Moses' Top Ten (irony at the Texas capital)
Posted by tom | Jul 16, 2005Came across Moses' Top Ten this morning, I find our desire to find our own way across the wilderness not just sad, but painful as it causes so much pain, suffering, death, and destruction. Come Lord Jesus, Come. Looking forward to the day when heaven and earth are remade and we can place our mixed bag of history behind us to live as we were created to be, not as we are at this time . . .

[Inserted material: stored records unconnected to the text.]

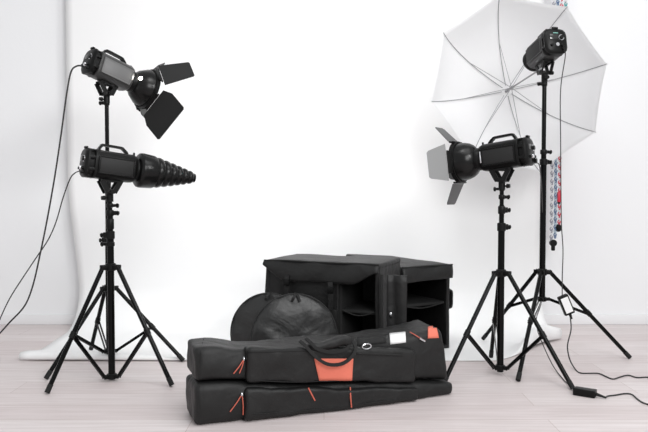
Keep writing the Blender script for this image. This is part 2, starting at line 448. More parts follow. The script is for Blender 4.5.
def head(label, center, axis, shell='plastic', panel='grey', pole_xy=None, marks=False):
    root = thing('studio_flash', label, 'studio flash', frame(center, axis), 'studio flash heads')
    def part(name, bm, m, parent=root, **k): return obj(name, bm, m, parent, world=False, **k)
    W, H, L = .108, .118, .215
    bm = B()
    loft(bm, [(-L / 2 + .035, rr_section(W, H, .028)), (-L / 2 + .04, rr_section(W + .004, H + .004, .03)), (-L / 2 + .046, rr_section(W, H, .028)),
              (L / 2 - .02, rr_section(W, H, .028)), (L / 2 - .004, rr_section(W - .01, H - .01, .03)), (L / 2, rr_section(W - .022, H - .022, .032))])
    body = part('body', bm, M[shell])
    bm = B()
    loft(bm, [(-L / 2 - .004, rr_section(W - .020, H - .020, .03)), (-L / 2, rr_section(W - .008, H - .008, .03)), (-L / 2 + .006, rr_section(W + .003, H + .003, .031)), (-L / 2 + .013, rr_section(W + .003, H + .003, .031)), (-L / 2 + .014, rr_section(W - .02, H - .02, .03))])
    loft(bm, [(-L / 2 + .010, rr_section(W - .018, H - .018, .03)), (-L / 2 + .036, rr_section(W - .018, H - .018, .03))])
    for y_, z_, w_, h_ in ((0, H / 2 - .006, .05, .014), (0, -H / 2 + .006, .05, .014), (W / 2 - .006, .024, .014, .014), (-W / 2 + .006, .024, .014, .014), (W / 2 - .006, -.024, .014, .014), (-W / 2 + .006, -.024, .014, .014)):
        box(bm, (-L / 2 + .023, y_, z_), (.028, w_, h_), bev=.003)
    box(bm, (-L / 2 + .004, 0, H / 2 + .004), (.012, .03, .01), bev=.003)
    cap = part('rear_cap', bm, M['plastic'])
    # rear controls
    bm = B(); box(bm, (-L / 2 - .0045, .012, .018), (.003, .040, .024), bev=.001); part('display', bm, M['glass'], cap)
    bm = B(); box(bm, (-L / 2 - .0045, .002, .036), (.002, .024, .004)); part('logo_strip', bm, M['teal'], cap) if marks else bm.free()
    for y, z, r, m in ((-.024, .015, .0105, 'plastic'), (0, -.022, .010, 'steel'), (-.026, -.024, .007, 'plastic'), (.026, -.024, .007, 'plastic')):
        bm = B(); tube(bm, (-L / 2 - .003, y, z), (-L / 2 - .013, y, z), r, r * .85, seg=20); part('dial', bm, M[m], cap)
    bm = B(); lathe(bm, [(-.001, .0105), (-.001, .0135), (.001, .0135), (.001, .0105), (-.001, .0105)], V((-L / 2 - .005, -.024, .015)), V((1, 0, 0)), seg=24); part('dial_ring', bm, M['steel'], cap)
    bm = B(); tube(bm, (-L / 2 - .002, -.03, -.04), (-L / 2 - .014, -.03, -.04), .009, seg=16); part('power_socket', bm, M['plastic'], cap)
    # side panels with a raised frame
    for s in (-1, 1):
        bm = B(); box(bm, (.016, s * (W / 2 + .0005), -.002), (.138, .005, .062 if panel == 'grey' else .074), bev=.002)
        pn = part('side_panel', bm, M[panel])
        bm = B()
        for c, sz in (((.016, s * (W / 2 + .001), .032), (.148, .007, .006)), ((.016, s * (W / 2 + .001), -.036), (.148, .007, .006)),
                      ((-.056, s * (W / 2 + .001), -.002), (.006, .007, .07)), ((.088, s * (W / 2 + .001), -.002), (.006, .007, .07))):
            box(bm, c, sz, bev=.002)
        part('panel_frame', bm, M[shell if panel == 'grey' else panel], pn)
    # handle
    bm = B()
    pts = smooth_pts([(-.052, 0, H / 2 - .004), (-.050, 0, H / 2 + .008), (-.042, 0, H / 2 + .020), (-.034, 0, H / 2 + .024), (.037, 0, H / 2 + .023), (.047, 0, H / 2 + .019), (.062, 0, H / 2 + .007), (.068, 0, H / 2 - .004)], 4)
    path(bm, pts, 0, flat=(V((0, 1, 0)), .010, .022)); part('handle', bm, M['plastic'])
    # locking slider on top of the front end
    bm = B(); tube(bm, (L / 2 - .010, 0, H / 2 - .004), (L / 2 - .010, 0, H / 2 + .012), .005, .004, seg=12); part('release_button', bm, M['plastic'])
    # tilt bracket hanging straight down, in world space
    bx, by = pole_xy or (center.x, center.y)
    c = V((bx, by, center.z))
    dx = V((axis[0], axis[1], 0)).normalized(); sy = V((-dx.y, dx.x, 0))
    bm = B()
    for s in (-1, 1):
        o_ = c + sy * (s * .024)
        outer = [(-.040, -.052), (.046, -.052), (.046, -.062), (.016, -.118), (-.016, -.118), (-.040, -.066)]
        prism(bm, [o_ + dx * a + V((0, 0, z)) - sy * .003 for a, z in outer[:3] + [(.040, -.066), (.006, -.070), (-.020, -.066), (-.040, -.062)]], sy * .006)
        for a0, a1 in (((-.038, -.060), (-.012, -.112)), ((.042, -.060), (.012, -.112))):
            path(bm, [o_ + dx * a0[0] + V((0, 0, a0[1])), o_ + dx * a1[0] + V((0, 0, a1[1]))], 0, flat=(sy, .021, .006))
    box(bm, c + V((0, 0, -.055)), (.07, .05, .012), Matrix((dx, sy, V((0, 0, 1)))).transposed(), bev=.002)
    box(bm, c + V((0, 0, -.108)), (.034, .056, .018), Matrix((dx, sy, V((0, 0, 1)))).transposed(), bev=.004)
    tube(bm, c + V((0, 0, -.110)), c + V((0, 0, -.150)), .0145, seg=18)
    br = obj('tilt_bracket', bm, M['plastic'], root)
    bm = B(); q = c + V((0, 0, -.134)); kd = -dx
    tube(bm, q, q + kd * .03, .004, seg=10); tube(bm, q + kd * .022, q + kd * .036, .010, .008, seg=14); obj('clamp_knob', bm, M['plastic'], br)
    bm = B(); q = c + V((0, 0, -.108)); tube(bm, q - sy * .028, q - sy * .043, .010, .009, seg=14); tube(bm, q - sy * .043, q - sy * .046, .004, seg=10)
    obj('tilt_lever', bm, M['plastic'], br)
    return root, part, L

def reflector(part, L, roll, opens, lens, dish='gloss', depth=.10, R=.083, doors='door'):
    x0 = L / 2 - .002
    bm = B(); lathe(bm, [(x0, .044), (x0 + .010, .050), (x0 + .022, .050), (x0 + .026, .046)], cap0=True, cap1=True); part('mount_ring', bm, M['plastic'])
    bm = B()
    prof = [(x0 + .018, .040), (x0 + .022, .047), (x0 + .028, .055), (x0 + .040, .068), (x0 + .055, .077), (x0 + .075, R), (x0 + .075 + depth * .3, R + .002), (x0 + .078 + depth * .3, R + .006), (x0 + .088 + depth * .3, R + .006)]
    lathe(bm, prof, seg=48, thick=.003); rf = part('reflector', bm, M[dish])
    xr = x0 + .088 + depth * .3
    # barn door frame: ring with four straight hinges
    bm = B(); lathe(bm, [(xr - .014, R + .006), (xr - .014, R + .011), (xr + .004, R + .011), (xr + .004, R - .006), (xr, R - .006)], seg=48)
    fr = part('barn_door_ring', bm, M['plastic'], rf)
    for k in range(4):
        a = roll + k * math.pi / 2
        n = V((0, math.cos(a), math.sin(a))); t = V((0, -math.sin(a), math.cos(a)))
        h0 = V((xr + .006, 0, 0)) + n * (R + .008)
        bm = B(); tube(bm, h0 - t * .052, h0 + t * .052, .0045, seg=10)
        box(bm, h0 - V((.008, 0, 0)) , (.016, .10, .006), Matrix((V((1, 0, 0)), t, n)).transposed(), bev=.0015)
        part('hinge', bm, M['plastic'], fr)
        op = opens[k]; ln, wi, wo = lens[k]
        e = (V((1, 0, 0)) * math.cos(op) + n * math.sin(op)); nn = e.cross(t)
        s = h0 + e * .006
        bm = B()
        k1 = .32 if wo > wi else .92
        prism(bm, [s - t * wi / 2, s + t * wi / 2, s + t * wo / 2 + e * ln * k1, s + t * wo / 2 + e * (ln - .008), s + t * (wo / 2 - .008) + e * ln, s - t * (wo / 2 - .008) + e * ln,
                   s - t * wo / 2 + e * (ln - .008), s - t * wo / 2 + e * ln * k1], nn * .0022)
        dr = part('barn_door', bm, M['door_lit' if doors == 'door_grey' and k == 0 else doors], rf)  # first door of this set is paler: its lit sheen is put into the metal
        if doors == 'door_grey' and k == 0: dr['label'] = 'barn door lightened as if lit'
    return rf

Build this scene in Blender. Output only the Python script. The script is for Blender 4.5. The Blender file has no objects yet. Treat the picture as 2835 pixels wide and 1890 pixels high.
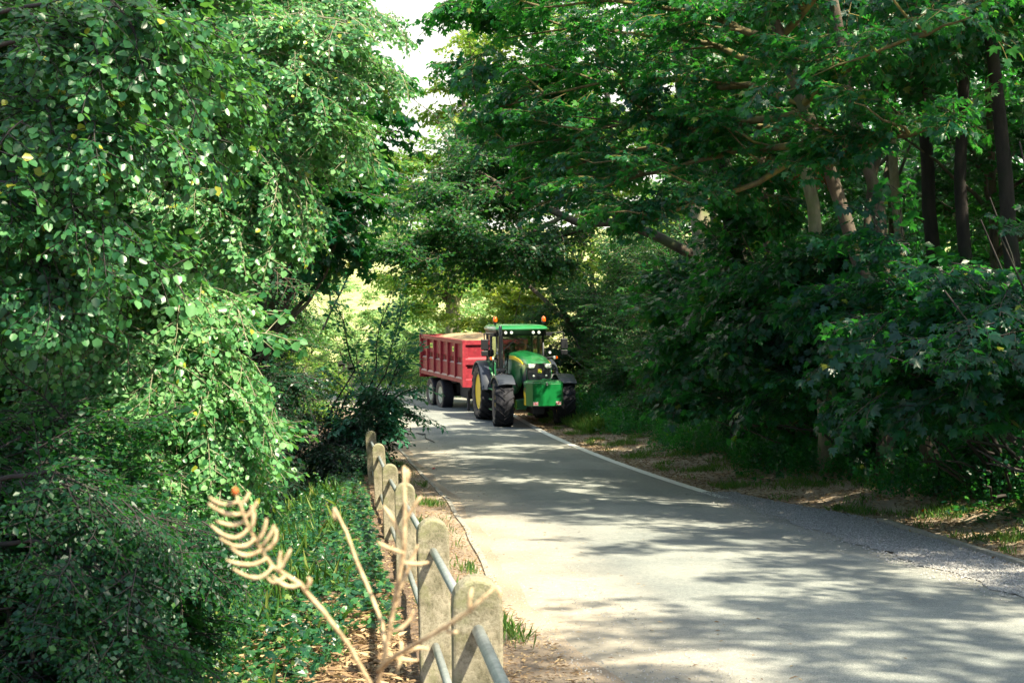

"The Supreme Court's ruling last month upholding the right of the Texas State Capitol to keep a Ten Commandments sculpture - sponsored by that great theologian Cecil B. DeMille to promote his Charlton Heston epic - on its grounds as an historical artifact is arguable from a legal perspective. But to the amateur historian and professional ironist, it's a delight. Because I've been to the Texas State Capitol, and that granite Moses movie ad is one of the least offensive things there.
To wit: there are two creepy monuments dedicated to the Confederacy, one of which features hand-carved testimonials from Jeff Davis and Robert E. Lee lauding rebel soldiers responsible for the Gettysburg deaths Lincoln would hope were not in vain [goes on regarding the Alamo, cowboy subculture] . . ."
"I am picking on Texas and its State Capitol only because of the specifics of this Supreme Court ruling. The fact is, any state government in the U.S. is going to look a little phony tacking up Mosaic Law on its lawn next to statues of whatever Puritans or Hawaiian-queen-kidnappers are responsible for any given state's eventual statehood. Maybe phony is not the right word. Maybe the right word is sad . . .I'm guessing that my fellow citizens who want government employees drinking out of taxpayer-supported Ten Commandments coffee cups and using Ten Commandments ballpoints to take While You Were Out messages on Ten Commandments notepads hope and believe that daily reminders of biblical edicts will stave off the supposedly newfangled moral decay brought on by crummy TV shows and nontraditional marriage. But Neil Young had a point: man turned out to be man and has been ever since.
The Israelites Moses himself led out of Egypt apparently witnessed the rather unprecedented parting of a sea by their deity to save their lives. Yet about 10 minutes go by and the ungrateful sinners start melting their earrings to make a cow they can pray to. That's what I find so reassuring about the Ten Commandments: the fact that they were necessary in the first place."